Entries tagged with "God"

Entry #0557

My mom told me that when you go to heaven, God gives you all the balloons you lost when you were alive. The only part that sucks about that, is that I’m afraid of balloons. I know what you’re thinking, something along the lines of, ‘who’s afraid of balloons?’ Yeah, I’ve heard that before. But when you think, and I mean really think, you might be able to understand my logic behind it. Since you don’t actually know how I think yet, I’ll explain it this once. It’s like this: Picture yourself holding this pretty, shiny balloon. You’re holding this balloon when all of a sudden, the balloon hits something that’s barely even sharp or pointy, like the goddamn ceiling or something. The balloon pops, but not in a way that it’s like a bubble popping and it makes no sound. Nope, when this balloon pops it’s like a mini explosion. It’s basically a time bomb, but you don’t know when the boom happens. My beautiful play toy just scared the crap out of me. No, God, you can keep those balloons that I set free. Give them to someone else that loves being scared at random times. Someone that’s truly messed up, but that seems like everyone.

Entry #0385

I’m 19. I feel like I’m already dried up. I feel like I have nothing left to offer this world.

I’m ashamed of myself. When I was younger, I was beat, I was molested, I was told I was a nothing. Yet, I stood tall during those times. I’m not ashamed because those things happened. I’m ashamed because at seven years old I had more confidence and hope in myself then I do now, at 19.

I have wonderful friends who are there for me when I need them. I honestly couldn’t ask for anything more. They are my angels. They are my reason for being here. I’m just afraid that I may not be strong enough to stay here for them. I wish I could tell them how dead I feel.

I’ll continue to pray to a God I don’t believe in anymore for the strength and hope to keep living. I wish I were seven again.

Being molested. Being hit. Being told I was worthless…

I still had my whole life in front of me.

Entry #0272

I am 22 just graduated two months, did not think it was going to be this hard, decided not to go back home.
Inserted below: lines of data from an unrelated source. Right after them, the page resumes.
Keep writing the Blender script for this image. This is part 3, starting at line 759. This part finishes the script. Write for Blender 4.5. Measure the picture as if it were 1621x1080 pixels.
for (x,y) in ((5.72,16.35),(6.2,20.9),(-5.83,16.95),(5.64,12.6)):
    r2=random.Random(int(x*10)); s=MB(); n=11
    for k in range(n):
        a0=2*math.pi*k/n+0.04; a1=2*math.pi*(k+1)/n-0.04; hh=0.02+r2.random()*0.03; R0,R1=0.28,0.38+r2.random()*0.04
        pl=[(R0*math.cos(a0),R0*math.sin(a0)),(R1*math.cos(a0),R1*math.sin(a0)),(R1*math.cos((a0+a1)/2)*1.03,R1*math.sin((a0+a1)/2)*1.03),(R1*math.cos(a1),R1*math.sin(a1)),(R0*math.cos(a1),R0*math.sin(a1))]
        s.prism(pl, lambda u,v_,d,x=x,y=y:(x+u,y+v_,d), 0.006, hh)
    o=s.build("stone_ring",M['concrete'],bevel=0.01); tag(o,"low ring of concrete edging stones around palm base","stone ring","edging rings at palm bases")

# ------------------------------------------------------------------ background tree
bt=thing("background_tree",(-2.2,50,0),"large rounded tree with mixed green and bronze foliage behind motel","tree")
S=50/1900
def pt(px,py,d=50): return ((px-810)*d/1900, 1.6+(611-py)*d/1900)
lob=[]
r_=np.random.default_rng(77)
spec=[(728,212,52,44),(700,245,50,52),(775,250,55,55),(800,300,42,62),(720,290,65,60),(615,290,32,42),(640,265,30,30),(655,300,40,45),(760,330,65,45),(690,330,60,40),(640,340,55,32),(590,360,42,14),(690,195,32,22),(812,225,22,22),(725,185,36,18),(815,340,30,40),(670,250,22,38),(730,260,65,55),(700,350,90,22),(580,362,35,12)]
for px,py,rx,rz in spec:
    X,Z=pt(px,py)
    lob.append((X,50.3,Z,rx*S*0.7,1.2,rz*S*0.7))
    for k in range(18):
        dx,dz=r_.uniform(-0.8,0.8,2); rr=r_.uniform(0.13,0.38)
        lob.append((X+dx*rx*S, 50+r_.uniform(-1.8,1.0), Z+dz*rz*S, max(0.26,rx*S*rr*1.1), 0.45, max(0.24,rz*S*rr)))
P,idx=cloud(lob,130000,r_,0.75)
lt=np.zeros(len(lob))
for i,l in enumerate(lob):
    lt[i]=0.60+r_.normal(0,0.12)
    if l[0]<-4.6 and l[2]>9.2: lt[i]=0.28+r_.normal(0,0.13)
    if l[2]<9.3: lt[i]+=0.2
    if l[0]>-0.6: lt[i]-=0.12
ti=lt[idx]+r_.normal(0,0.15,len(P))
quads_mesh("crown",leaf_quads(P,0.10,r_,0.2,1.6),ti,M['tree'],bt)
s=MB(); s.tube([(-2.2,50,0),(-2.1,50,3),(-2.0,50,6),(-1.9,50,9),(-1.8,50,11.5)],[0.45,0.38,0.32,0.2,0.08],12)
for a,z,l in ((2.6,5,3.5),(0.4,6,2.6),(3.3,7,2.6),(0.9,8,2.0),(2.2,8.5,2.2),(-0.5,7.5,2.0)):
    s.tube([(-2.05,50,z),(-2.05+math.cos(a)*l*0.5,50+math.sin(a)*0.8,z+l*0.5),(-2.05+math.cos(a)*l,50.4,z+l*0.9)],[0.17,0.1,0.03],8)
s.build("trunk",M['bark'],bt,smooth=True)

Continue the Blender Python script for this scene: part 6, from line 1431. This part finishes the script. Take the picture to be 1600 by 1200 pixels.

Decided to stay out here where I tought I belong, so far I been doing whatever job the wind blows towards me. I am happy I am grateful God has blessed me with good people every where I go. But I am scared. I am scared that this is all its going to be, living paycheck from paycheck  without nothing else. I am scared that I will not move forward and Ill be stuck in this same setting. But I am hopeful I have faith. And I will keep walking.

Entry #0270

I am 15 and I’m pregnant by a 20 year old. It’s not the best way to live a normal teen-aged life but I deal with it as it comes at me. I feel so lost I miss my ex, he has my heart and always will. You really don’t understand how scared I am about all this and I have never really told anyone about my feelings toward all this until now. Im 15 I’m “emo” but more recently I have found god. I cried in church when they prayed for me.

For the first time in my life I felt like there are good people in this world. I don’t know what to do anymore but I’ll take it as it comes

Entry #0229

After two and a half years we are ending our relationship and he is moving to Texas. He’s still my best friend and I still love him—I guess I was not ready for the commitment and the distance was too hard. It doesn’t feel fair though—like this is not how things are supposed to work. But who ever said life was fair? If I was just too scared, I hope some day that will change. Is it weird to hope we get another chance someday?

I don’t really believe in “meant to be.”

I wish I still believed in God, because then I would say “Well, it’s all part of God’s plan.” I would feel like there’s some sense to all this.